What you will do
Transcribe every line from the top down to the line with "(.30, .32, .42)], 30, .8, 0)", both ends included, but not the pictures.

--- Data lines ---

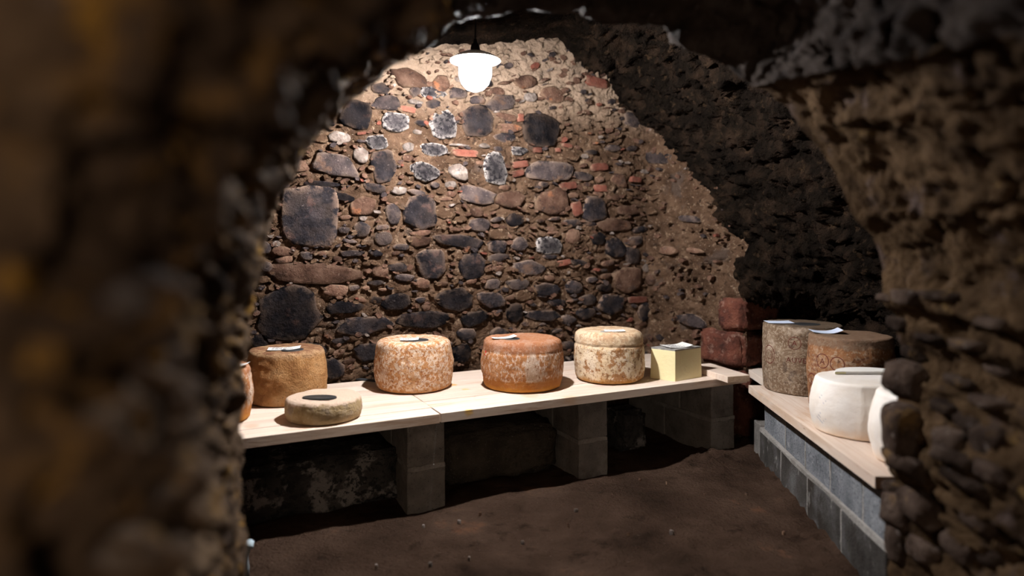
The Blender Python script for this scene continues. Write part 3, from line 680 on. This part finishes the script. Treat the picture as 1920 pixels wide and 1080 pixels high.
M['paper'] = material('paper', [(.74, .73, .70), (.80, .79, .77)], 6, .7, .0)
M['paper_blue'] = material('paper_blue', [(.55, .62, .78), (.60, .67, .82)], 6, .7, .0)
M['ink'] = material('ink', [(.05, .05, .06), (.08, .08, .09)], 6, .7, 0)
M['plaque'] = material('plaque', [(.022, .022, .024), (.05, .05, .052)], 12, .45, .2, 60)
M['red_ink'] = material('red_ink', [(.075, .014, .012), (.13, .03, .022)], 30, .8, 0)
M['red_mark'] = material('red_mark', [(.55, .03, .03), (.6, .04, .035)], 30, .7, 0)
M['blue_ink'] = material('blue_ink', [(.22, .24, .33), (.30, .32, .42)], 30, .8, 0)

def at_px(px, Yc): return ((px - HX) / F * Yc)
CH_ = {}
CH_['c0'] = cheese('cheese', 'reddish brown cheese wheel mostly hidden at the left end, behind the dark rock edge', -1.50, 3.14, ZB, 'rind_rust', r=.215, h=.265, seed=1)
CH_['c1'] = cheese('cheese', 'tan pitted tall cheese wheel behind the flat one at the left', at_px(538.5, 3.58), 3.58, ZB, 'rind_tan', r=.2215, h=.285, bulge=.012, edge=.028, taper=.008, amp=.0045, seed=2)
CH_['c2'] = cheese('cheese', 'white and orange mottled cheese wheel with dark plaque on top, left of the joint-side stains', at_px(776, 3.89), 3.89, ZB, 'rind_mottled', r=.2375, h=.293, bulge=.013, edge=.040, grooves=[(.86, .002, .006)], seams=[(-1.1, .002, .006)], seed=3)
CH_['c3'] = cheese('cheese', 'rust brown cheese wheel with a small red mark, centre of the long shelf', at_px(979.5, 3.93), 3.93, ZB, 'rind_rust', r=.254, h=.293, bulge=.015, edge=.035, grooves=[(.77, .0035, .006), (.27, .003, .006), (.20, .002, .004)], seams=[(-1.9, .0015, .008), (-1.3, .002, .01), (-.9, .0015, .008)], topg=[(.84, .0015, .006)], seed=4)
CH_['c4'] = cheese('cheese', 'cream cheese wheel with brown blotches and a lid-like groove, next to the cut yellow block', at_px(1142, 4.13), 4.13, ZB, 'rind_cream', r=.2275, h=.315, bulge=.010, edge=.045, grooves=[(.74, .0075, .006)], seams=[(-1.95, .0035, .004)], seed=5)
CH_['c5'] = cheese('cheese', 'small flat greyish cheese wheel with dark oval on top, near the shelf front', at_px(607, 3.21), 3.21, ZB, 'rind_grey', r=.188, h=.105, bulge=.006, edge=.022, dome=.010, seed=6, amp=.004)
CH_['r1'] = cheese('cheese', 'tall grey-brown cheese stamped in red lettering, farthest on the right-hand shelf', at_px(1504.5, 3.83), 3.83, ZB, 'rind_dark', r=.2245, h=.392, bulge=.006, edge=.014, grooves=[(.95, .004, .005)], seams=[(-2.62, -.003, .003), (-2.02, -.0035, .003)], topg=[(.86, .003, .006)], seed=7, amp=.0035)
CH_['r2'] = cheese('cheese', 'tall brown cheese with orange stamped side and ringed top, behind the white one', at_px(1594, 3.385), 3.385, ZB, 'rind_dark_red', r=.210, h=.387, bulge=.010, edge=.014, grooves=[(.94, .003, .005)], seams=[(-2.5, -.003, .003)], topg=[(.88, .003, .006), (.60, .0022, .005)], seed=8, amp=.0035)
CH_['w1'] = cheese('cheese', 'white cloth-covered cheese wheel with a vertical seam on the right-hand shelf', at_px(1611.6, 2.975), 2.975, ZB, 'cloth_white', r=.215, h=.243, bulge=.016, edge=.016, taper=.010, seams=[(-2.45, -.0035, .003), (-2.02, -.004, .003)], seed=9, amp=.0022)
CH_['w2'] = cheese('cheese', 'white cheese wheel at the near end of the right-hand shelf, half hidden by rock', at_px(1724, 2.545), 2.545, ZB, 'cloth_white', r=.185, h=.275, bulge=.022, edge=.020, taper=.010, seams=[(-2.7, -.003, .003)], seed=10, amp=.0022)

# cut block of cheese
a_, b_, c_ = P3(1266, 716, ZB), P3(1219, 709, ZB), P3(1316, 707, ZB); ht = .200
bk = b_ + c_ - a_; ctr = (a_ + b_ + c_ + bk) / 4
t = thing('cheese_block', 'pale yellow cut block of cheese with dark rind on top', 'cheese', (ctr.x, ctr.y, ZB))
def blk(z, k): return [tuple((p - ctr) * k + Vector((0, 0, z))) for p in (Vector((q.x, q.y, ZB)) for q in (a_, c_, bk, b_))]
def fixz(L_, z): return [(x, y, z) for x, y, _ in L_]
lo = fixz(blk(0, 1), 0.0); hi = fixz(blk(0, .965), ht - .008); tp = fixz(blk(0, .965), ht)
o = pyd('cheese_paste', lo + hi, [(3, 2, 1, 0), (4, 5, 6, 7), (0, 1, 5, 4), (1, 2, 6, 5), (2, 3, 7, 6), (3, 0, 4, 7)], 'paste', t)
mod = o.modifiers.new('bevel', 'BEVEL'); mod.width = .0025; mod.segments = 2
o = pyd('top_rind', fixz(hi, ht - .008) + fixz(blk(0, .972), ht + .001), [(3, 2, 1, 0), (4, 5, 6, 7), (0, 1, 5, 4), (1, 2, 6, 5), (2, 3, 7, 6), (3, 0, 4, 7)], 'crust', t)

# thin half slice lying on the white cheese
ws = CH_['w1'].location; zt = ZB + .243 + .006
pts = []
for k in range(0, 25):
    a = math.radians(12 + 156 * k / 24); pts.append((math.cos(a) * .175, math.sin(a) * .15))
n_ = len(pts); vs = [(x, y, 0) for x, y in pts] + [(x * .97, y * .97 + .001, .011) for x, y in pts]
fc = [tuple(range(n_))[::-1], tuple(range(n_, 2 * n_))] + [(i, (i + 1) % n_, n_ + (i + 1) % n_, n_ + i) for i in range(n_)]
t = thing('cheese_slice', 'thin half-round slice lying on top of the white seamed cheese', 'cheese', (ws.x + .09, ws.y + .035, zt))
M['rind_white'] = material('rind_white', [(.76, .74, .70), (.82, .80, .77)], 9, .85, .3, 120, dist=.002)
o = pyd('rind', vs, fc, 'rind_white', t)
x0_, y0_ = pts[-1]; x1_, y1_ = pts[0]
pyd('cut_face', [(x0_ - .002, y0_ - .004, .001), (x0_ + .05, y0_ - .0045, .001), (x0_ + .05, y0_ - .0045, .010), (x0_ - .002, y0_ - .004, .010)], [(0, 1, 2, 3)], 'paste', t)

# paper labels, plaques and stamps
def paper(px, py, zt, wpx, dep, label, mat='paper', rz=0, curl=.008, par=None, lines=3, on=None, cover=None):
    p = P3(px, py, zt); wd = wpx / F * p.y; nx_ = 10; vs, fs = [], []
    for j in range(3):
        for i in range(nx_ + 1):
            u = i / nx_ - .5; vs.append((u * wd, (j / 2 - .5) * dep, .0015 + curl * (abs(u * 2) ** 2.2) * (1 if u > 0 else .35) + .001 * j))
    for j in range(2):
        for i in range(nx_): k = j * (nx_ + 1) + i; fs.append((k, k + 1, k + nx_ + 2, k + nx_ + 1))
    t = pyd('paper_label', vs, fs, mat, None, False); t.location = (p.x, p.y, zt + .001); t.rotation_euler = (0, 0, rz)
    mod = t.modifiers.new('thickness', 'SOLIDIFY'); mod.thickness = .0006; mod.offset = 1
    tag(t, label, 'label')
    r = random.Random(int(px))
    if lines:
        V_, F_ = [], []
        for k in range(lines):
            y = dep * (.28 - .56 * k / max(lines - 1, 1)); x = -wd * .38
            while x < wd * .25:
                l_ = r.uniform(.05, .14) * wd; hh = dep * .05; z = .0015 + curl * (abs((x) * 2 / wd) ** 2.2) * (1 if x > 0 else .35) + .0025
                b0 = len(V_); V_ += [(x, y - hh, z), (x + l_, y - hh, z), (x + l_, y + hh, z), (x, y + hh, z)]; F_.append((b0, b0 + 1, b0 + 2, b0 + 3)); x += l_ + wd * .03
        pyd('print', V_, F_, 'ink', t)['kind'] = 'stuff'
    return t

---

Written response
The Blender Python script for this scene continues. Write part 3, from line 680 on. This part finishes the script. Treat the picture as 1920 pixels wide and 1080 pixels high.
M['paper'] = material('paper', [(.74, .73, .70), (.80, .79, .77)], 6, .7, .0)
M['paper_blue'] = material('paper_blue', [(.55, .62, .78), (.60, .67, .82)], 6, .7, .0)
M['ink'] = material('ink', [(.05, .05, .06), (.08, .08, .09)], 6, .7, 0)
M['plaque'] = material('plaque', [(.022, .022, .024), (.05, .05, .052)], 12, .45, .2, 60)
M['red_ink'] = material('red_ink', [(.075, .014, .012), (.13, .03, .022)], 30, .8, 0)
M['red_mark'] = material('red_mark', [(.55, .03, .03), (.6, .04, .035)], 30, .7, 0)
M['blue_ink'] = material('blue_ink', [(.22, .24, .33), (.30, .32, .42)], 30, .8, 0)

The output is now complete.